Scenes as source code
····················
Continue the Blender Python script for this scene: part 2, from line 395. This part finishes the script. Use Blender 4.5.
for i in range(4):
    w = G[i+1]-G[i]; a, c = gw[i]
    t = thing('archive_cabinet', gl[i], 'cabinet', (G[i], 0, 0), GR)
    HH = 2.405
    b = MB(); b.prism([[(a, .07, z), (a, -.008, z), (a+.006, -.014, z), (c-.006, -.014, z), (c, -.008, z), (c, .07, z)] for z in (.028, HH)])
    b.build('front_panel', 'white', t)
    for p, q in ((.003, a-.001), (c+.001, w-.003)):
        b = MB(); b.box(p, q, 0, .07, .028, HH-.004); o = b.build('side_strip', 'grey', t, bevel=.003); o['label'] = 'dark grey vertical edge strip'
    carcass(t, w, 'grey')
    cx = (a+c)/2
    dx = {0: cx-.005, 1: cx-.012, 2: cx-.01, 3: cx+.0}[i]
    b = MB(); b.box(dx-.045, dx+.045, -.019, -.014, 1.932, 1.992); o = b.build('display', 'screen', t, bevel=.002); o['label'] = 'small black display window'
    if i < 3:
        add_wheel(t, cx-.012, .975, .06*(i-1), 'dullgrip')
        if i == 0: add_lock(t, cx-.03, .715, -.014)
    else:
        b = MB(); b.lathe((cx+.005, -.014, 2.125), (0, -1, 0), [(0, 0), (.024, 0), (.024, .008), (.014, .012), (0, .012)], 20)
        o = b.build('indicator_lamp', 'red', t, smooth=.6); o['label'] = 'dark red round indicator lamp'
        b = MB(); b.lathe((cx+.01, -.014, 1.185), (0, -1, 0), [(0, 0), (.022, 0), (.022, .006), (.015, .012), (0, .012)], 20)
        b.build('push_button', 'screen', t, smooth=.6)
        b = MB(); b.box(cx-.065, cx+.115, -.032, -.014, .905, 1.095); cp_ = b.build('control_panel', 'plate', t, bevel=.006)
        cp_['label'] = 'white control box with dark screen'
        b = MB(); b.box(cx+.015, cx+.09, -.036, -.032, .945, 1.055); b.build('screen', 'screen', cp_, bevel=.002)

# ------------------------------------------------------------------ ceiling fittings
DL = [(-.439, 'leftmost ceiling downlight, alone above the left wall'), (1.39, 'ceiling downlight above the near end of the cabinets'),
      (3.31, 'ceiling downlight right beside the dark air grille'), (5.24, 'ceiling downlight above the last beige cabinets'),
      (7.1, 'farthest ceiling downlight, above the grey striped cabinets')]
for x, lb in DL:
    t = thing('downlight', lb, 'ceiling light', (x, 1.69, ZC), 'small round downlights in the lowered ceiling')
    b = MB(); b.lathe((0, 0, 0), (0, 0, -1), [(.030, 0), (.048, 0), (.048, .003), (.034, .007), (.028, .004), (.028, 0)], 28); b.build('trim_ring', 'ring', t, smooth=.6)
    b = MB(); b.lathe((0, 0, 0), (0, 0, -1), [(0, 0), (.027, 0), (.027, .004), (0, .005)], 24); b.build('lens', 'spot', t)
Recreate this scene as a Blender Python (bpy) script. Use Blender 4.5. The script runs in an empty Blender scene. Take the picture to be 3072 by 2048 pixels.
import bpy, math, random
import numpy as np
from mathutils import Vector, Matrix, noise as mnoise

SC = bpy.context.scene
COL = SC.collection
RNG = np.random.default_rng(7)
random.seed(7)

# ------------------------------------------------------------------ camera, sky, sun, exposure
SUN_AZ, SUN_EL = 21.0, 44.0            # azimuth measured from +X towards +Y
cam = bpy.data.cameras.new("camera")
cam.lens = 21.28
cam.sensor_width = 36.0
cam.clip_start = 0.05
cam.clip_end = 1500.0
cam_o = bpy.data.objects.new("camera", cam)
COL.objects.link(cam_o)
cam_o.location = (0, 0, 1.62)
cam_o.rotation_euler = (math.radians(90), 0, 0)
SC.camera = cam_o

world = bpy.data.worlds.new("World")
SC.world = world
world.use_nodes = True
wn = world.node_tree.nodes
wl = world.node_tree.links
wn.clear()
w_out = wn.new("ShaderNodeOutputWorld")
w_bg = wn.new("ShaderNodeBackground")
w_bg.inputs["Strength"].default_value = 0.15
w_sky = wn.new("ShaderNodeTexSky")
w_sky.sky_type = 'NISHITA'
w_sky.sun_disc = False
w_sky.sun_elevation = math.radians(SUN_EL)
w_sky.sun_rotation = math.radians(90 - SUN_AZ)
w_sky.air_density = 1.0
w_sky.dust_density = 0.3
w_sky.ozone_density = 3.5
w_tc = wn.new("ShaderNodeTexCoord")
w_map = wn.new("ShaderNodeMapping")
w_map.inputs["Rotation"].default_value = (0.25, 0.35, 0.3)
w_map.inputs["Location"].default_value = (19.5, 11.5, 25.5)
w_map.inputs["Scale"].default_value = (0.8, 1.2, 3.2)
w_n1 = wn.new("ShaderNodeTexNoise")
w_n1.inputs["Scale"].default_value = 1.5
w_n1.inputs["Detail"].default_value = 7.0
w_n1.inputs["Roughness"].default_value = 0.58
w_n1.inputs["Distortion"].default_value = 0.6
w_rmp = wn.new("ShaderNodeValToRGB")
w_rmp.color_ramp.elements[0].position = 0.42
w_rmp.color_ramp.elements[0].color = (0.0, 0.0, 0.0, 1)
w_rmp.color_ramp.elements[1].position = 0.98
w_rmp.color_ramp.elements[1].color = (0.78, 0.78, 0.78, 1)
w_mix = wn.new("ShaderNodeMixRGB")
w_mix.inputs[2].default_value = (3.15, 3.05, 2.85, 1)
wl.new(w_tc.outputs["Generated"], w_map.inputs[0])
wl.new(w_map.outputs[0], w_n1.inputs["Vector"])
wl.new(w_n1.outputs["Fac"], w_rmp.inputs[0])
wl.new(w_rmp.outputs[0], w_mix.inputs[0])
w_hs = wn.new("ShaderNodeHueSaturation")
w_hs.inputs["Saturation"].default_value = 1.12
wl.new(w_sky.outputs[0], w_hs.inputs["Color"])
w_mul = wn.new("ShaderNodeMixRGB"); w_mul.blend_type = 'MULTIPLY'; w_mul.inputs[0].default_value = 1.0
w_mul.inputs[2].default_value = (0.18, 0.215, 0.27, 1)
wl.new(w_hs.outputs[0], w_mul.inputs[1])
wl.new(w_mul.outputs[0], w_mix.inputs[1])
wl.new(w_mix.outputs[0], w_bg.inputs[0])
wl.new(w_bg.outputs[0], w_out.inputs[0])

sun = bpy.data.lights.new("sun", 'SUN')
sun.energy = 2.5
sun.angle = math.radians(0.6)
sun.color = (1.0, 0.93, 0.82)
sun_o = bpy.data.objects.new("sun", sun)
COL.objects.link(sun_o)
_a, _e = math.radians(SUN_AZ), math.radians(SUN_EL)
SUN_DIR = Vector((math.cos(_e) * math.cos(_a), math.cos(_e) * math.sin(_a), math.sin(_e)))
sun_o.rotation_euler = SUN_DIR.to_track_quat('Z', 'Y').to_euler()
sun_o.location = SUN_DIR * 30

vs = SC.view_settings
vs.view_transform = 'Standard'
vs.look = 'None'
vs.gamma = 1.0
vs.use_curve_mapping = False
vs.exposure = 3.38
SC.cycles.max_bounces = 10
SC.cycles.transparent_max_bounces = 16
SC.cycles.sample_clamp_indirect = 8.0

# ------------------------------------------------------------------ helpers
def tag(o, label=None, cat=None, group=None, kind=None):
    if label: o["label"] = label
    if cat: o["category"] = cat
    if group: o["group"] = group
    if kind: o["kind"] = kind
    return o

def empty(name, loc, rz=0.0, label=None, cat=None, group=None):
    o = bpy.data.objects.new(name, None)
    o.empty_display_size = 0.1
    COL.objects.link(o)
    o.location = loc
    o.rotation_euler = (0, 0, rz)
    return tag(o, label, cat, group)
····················
Given exercise: Only lines with the string "script" belong in your answer; copy each one.

Worked answer:
Continue the Blender Python script for this scene: part 2, from line 395. This part finishes the script. Use Blender 4.5.
Recreate this scene as a Blender Python (bpy) script. Use Blender 4.5. The script runs in an empty Blender scene. Take the picture to be 3072 by 2048 pixels.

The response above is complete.